Well over a decade ago I had a friend out of the blue come up to me and apologize.
"We blew it." He started out. "It was the moment we could have changed things for the better. People were organized and energized, and we blew it. I apologize to you for that. I apologize that you have inherited this horrible economic and political system, and world that is systematically being destroyed."
"No problem." I said uncomfortably and sort of surprised.
It was a few years after George W. Bush was appointed by the Supreme Court to be President of The United States. My friend came of age in the sixties, at the height of one of this countries most revolutionary moments. He watched Martin Luther King march on our nation's capital with 50,000 people, Malcolm X shot dead on a stage, Gaylord Nelson, the father of Earth Day, elected as our State's Governor then move on to the United States Senate, Federal clean air and water standards enacted, etc.

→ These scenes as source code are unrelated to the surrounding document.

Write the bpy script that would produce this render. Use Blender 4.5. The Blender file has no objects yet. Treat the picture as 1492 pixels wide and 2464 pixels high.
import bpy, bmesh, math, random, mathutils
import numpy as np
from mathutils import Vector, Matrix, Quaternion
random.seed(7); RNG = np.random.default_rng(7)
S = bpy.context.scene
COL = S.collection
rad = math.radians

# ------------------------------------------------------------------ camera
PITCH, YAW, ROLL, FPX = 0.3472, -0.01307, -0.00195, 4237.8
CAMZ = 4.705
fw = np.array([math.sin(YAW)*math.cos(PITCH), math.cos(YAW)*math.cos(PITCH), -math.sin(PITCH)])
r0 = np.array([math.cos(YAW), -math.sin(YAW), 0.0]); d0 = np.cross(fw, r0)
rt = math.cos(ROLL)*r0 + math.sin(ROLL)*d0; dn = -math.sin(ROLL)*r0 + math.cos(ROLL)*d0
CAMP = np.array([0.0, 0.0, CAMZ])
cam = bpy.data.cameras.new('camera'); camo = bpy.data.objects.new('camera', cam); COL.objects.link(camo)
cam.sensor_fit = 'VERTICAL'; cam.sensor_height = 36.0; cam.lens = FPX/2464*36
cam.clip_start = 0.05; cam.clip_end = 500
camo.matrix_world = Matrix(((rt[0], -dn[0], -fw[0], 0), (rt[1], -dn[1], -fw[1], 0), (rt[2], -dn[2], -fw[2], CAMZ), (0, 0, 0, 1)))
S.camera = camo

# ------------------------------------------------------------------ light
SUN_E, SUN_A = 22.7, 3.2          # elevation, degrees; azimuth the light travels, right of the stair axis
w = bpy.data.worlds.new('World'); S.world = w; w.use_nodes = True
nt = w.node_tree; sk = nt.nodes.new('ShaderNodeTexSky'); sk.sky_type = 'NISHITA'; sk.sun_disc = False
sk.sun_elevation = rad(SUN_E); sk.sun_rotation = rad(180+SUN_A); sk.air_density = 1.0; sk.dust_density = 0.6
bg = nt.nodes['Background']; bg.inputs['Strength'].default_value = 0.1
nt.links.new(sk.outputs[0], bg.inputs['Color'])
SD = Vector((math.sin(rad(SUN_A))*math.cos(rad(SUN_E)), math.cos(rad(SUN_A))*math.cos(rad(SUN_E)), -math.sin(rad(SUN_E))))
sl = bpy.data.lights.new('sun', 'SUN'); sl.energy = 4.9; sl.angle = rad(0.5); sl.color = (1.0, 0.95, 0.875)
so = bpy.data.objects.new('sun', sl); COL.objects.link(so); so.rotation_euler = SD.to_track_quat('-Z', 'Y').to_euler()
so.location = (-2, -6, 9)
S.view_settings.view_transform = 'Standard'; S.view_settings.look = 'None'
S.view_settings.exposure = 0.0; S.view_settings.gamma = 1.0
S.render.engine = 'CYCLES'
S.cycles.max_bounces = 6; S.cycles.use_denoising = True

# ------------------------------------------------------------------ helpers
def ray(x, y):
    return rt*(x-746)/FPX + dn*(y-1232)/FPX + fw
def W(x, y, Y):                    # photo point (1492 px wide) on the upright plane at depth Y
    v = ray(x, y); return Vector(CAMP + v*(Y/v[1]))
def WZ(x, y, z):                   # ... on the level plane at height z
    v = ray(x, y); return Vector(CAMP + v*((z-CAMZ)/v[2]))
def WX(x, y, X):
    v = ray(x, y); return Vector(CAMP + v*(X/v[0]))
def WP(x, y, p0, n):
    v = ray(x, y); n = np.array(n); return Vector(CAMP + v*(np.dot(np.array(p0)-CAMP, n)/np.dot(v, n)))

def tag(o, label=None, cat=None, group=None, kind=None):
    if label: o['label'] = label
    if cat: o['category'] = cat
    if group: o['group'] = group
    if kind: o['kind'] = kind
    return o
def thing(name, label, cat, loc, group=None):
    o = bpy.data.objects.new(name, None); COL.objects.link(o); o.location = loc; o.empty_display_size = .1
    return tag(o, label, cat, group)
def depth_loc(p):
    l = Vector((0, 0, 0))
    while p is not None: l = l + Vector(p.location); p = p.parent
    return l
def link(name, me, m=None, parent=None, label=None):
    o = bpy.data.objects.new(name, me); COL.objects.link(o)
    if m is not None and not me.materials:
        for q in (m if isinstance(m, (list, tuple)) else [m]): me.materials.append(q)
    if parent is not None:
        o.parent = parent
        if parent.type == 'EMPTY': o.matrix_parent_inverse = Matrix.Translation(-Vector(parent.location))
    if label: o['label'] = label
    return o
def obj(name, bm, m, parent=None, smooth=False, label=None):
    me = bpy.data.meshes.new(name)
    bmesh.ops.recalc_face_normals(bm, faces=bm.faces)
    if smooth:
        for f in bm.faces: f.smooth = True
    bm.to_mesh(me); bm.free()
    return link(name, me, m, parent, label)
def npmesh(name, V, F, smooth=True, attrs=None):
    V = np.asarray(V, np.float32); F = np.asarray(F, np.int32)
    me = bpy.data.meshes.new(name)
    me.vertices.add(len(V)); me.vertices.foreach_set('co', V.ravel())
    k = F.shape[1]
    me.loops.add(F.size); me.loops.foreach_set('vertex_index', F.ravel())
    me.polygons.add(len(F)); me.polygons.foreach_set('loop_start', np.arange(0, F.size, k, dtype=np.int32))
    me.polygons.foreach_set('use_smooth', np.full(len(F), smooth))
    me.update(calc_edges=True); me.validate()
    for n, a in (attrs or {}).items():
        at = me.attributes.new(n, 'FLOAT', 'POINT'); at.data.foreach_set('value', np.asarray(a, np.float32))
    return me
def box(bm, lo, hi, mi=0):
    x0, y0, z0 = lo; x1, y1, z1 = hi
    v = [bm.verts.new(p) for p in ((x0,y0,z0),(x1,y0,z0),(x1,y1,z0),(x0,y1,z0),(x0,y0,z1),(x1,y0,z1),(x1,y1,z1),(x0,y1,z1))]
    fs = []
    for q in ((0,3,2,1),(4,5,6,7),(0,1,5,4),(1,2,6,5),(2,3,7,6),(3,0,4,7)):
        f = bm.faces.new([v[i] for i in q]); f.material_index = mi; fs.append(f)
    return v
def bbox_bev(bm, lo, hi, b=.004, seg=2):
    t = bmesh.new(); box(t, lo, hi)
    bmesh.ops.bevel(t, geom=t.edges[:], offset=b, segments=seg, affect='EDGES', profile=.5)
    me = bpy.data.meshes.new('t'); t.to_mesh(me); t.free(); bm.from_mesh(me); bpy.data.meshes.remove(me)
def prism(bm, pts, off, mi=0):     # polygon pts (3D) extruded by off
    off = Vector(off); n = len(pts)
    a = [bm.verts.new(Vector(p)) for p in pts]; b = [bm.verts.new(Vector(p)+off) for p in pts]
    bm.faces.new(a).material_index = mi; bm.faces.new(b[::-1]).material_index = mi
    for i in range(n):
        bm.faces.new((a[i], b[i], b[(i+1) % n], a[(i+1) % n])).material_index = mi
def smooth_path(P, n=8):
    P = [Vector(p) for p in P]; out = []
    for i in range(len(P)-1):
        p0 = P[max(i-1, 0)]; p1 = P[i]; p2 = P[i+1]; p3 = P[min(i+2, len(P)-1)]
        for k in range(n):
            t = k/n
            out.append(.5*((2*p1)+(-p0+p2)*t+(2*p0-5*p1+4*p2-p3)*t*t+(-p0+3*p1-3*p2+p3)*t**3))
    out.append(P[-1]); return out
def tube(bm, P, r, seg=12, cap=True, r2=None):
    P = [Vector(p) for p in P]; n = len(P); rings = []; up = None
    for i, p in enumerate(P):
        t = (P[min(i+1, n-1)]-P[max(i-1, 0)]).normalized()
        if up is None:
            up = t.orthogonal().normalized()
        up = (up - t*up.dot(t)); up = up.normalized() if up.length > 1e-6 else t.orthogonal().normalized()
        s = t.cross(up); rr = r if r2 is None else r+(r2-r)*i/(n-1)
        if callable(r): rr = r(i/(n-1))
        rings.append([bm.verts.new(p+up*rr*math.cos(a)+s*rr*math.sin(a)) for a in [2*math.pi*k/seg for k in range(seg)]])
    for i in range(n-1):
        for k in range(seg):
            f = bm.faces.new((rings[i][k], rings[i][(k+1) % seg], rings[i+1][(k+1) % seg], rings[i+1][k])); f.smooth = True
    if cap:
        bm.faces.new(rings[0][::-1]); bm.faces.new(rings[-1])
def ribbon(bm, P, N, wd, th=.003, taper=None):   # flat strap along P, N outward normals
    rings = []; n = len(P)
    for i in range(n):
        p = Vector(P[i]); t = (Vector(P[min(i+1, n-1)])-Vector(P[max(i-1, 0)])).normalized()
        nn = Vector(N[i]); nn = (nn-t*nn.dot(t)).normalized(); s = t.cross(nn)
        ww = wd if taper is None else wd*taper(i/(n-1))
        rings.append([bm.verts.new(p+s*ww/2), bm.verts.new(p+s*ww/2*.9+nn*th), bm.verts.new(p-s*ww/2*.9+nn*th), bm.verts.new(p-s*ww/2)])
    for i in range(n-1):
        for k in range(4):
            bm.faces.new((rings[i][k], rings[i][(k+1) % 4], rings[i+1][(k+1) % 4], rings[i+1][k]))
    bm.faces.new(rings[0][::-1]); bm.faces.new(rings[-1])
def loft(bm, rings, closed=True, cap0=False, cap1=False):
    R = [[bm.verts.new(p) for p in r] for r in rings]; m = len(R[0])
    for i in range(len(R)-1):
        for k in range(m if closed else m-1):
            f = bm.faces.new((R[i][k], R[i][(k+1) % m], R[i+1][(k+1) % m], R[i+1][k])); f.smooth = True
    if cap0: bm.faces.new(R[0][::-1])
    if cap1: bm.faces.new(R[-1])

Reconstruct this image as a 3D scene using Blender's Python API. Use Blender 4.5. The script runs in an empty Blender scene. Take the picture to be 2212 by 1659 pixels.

At the time I thought he was being tough on himself. Why should he shoulder his generation's shortcomings? I thought. Then, over a decade later while reading to my teenage son this morning, I unexpectedly read this paragraph to him:
"I want to apologize, just as people in the generation before mine should have apologized to me, for the wreckage of a world we're leaving you. The people of my generation are passing on to you the social patterns and structures, the ways of being and thinking, the physical artifacts themselves that are killing the planet. We're blowing it, badly, and you'll suffer for it. I'm so very sorry." (Derrick Jensen apologizing to an auditorium full of students at an all boys boarding school, Pg. 50, Walking on Water)
Shortly afterwards it all came together for me, and I apologized to my son. In a couple years he will be entering an economic and poltical system that is far worse than it was when I entered it in 1992. And a world with far less diversity.